Soal kesepahaman hasil pemilu yang final ini, Tito dalam raker dengan Komisi II dan penyelenggara pemilu juga mengemukakan hal senada. Menurut dia, perlu ada solusi agar proses di MK dan PTUN serta MA tidak berulang sehingga tidak selesai-selesai.
”Misalnya, sudah pemungutan suara ulang (PSU), tetapi digugat lagi sehingga tidak segera ada hasil final. Kejadian ini seperti ditemui di Boven Digul, Yalimo, dan Kalimantan Selatan. Tanpa bermaksud mengurangi hak konstitusional warga, tetapi perlu dicarikan cara yang cepat, murah, dan efisien untuk menemukan pemimpin yang memiliki legitimasi,” kata Tito.
Anggota Komisi II DPR dari Fraksi Partai Demokrasi Indonesia Perjuangan, Arif Wibowo, mengatakan, pimpinan Komisi II perlu berkoordinasi mengundang lembaga-lembaga pengadilan, baik yang sifatnya administratif maupun pidana, supaya ada kesepahaman mengenai persoalan penyelesaian sengketa. ”Supaya ada kompabilitas dengan pemilihan yang berkala dan ajek,” ujarnya.
Wakil Ketua Komisi II DPR dari Fraksi Partai Persatuan Pembangunan Syamsurizal mengatakan, penyediaan waktu untuk sengketa pemilu perlu dipertimbangkan oleh KPU.
”Patut dipikirkan agar penyelesaian sengketa hasil pemilu itu tidak melebihi batas waktu yang kita harapkan.

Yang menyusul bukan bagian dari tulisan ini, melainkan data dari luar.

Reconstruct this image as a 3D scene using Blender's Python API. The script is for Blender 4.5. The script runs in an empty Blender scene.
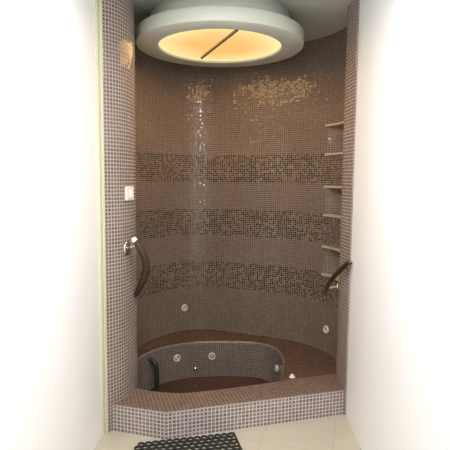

Sebab, kalau waktunya terlalu mepet, parpol juga akan kesulitan untuk menentukan calon kepala daerah yang baik dan sesuai harapan,” ujarnya.
Direktur Eksekutif Perkumpulan untuk Pemilu dan Demokrasi Khoirunnisa Nur Agustyati mengatakan, beberapa faktor menimbulkan panjangnya masa tahapan pemilu. Salah satunya ialah karena beberapa aturan mengenai tahapan itu diatur terlalu detail di UU Pemilu. Hal ini membuatkan penyelenggara pemilu tidak dapat berkutik dalam menentukan panjang masa tahapan.
Sebagai contoh, UU Pemilu mengatur pendaftaran parpol dilakukan 14 bulan sebelum hari pemungutan suara, pendaftaran calon anggota legislatif sembilan bulan sebelum pemungutan suara, dan pendaftaran calon presiden delapan bulan sebelum pemungutan suara. Batasan waktu yang disebutkan secara eksplisit itu membuat mau tidak mau tahapan pemilu akan panjang.
”Ketika ada keinginan untuk memperpendek tahapan, hal itu sulit dilakukan karena sudah dikunci di UU. Ke depannya, hal ini semestinya menjadi pertimbangan dalam revisi atau perbaikan UU Pemilu. Misalnya, apakah dengan mengeluarkan peraturan pemerintah pengganti UU (perppu) sehingga ada ruang gerak bagi KPU menentukan tahapan,” katanya.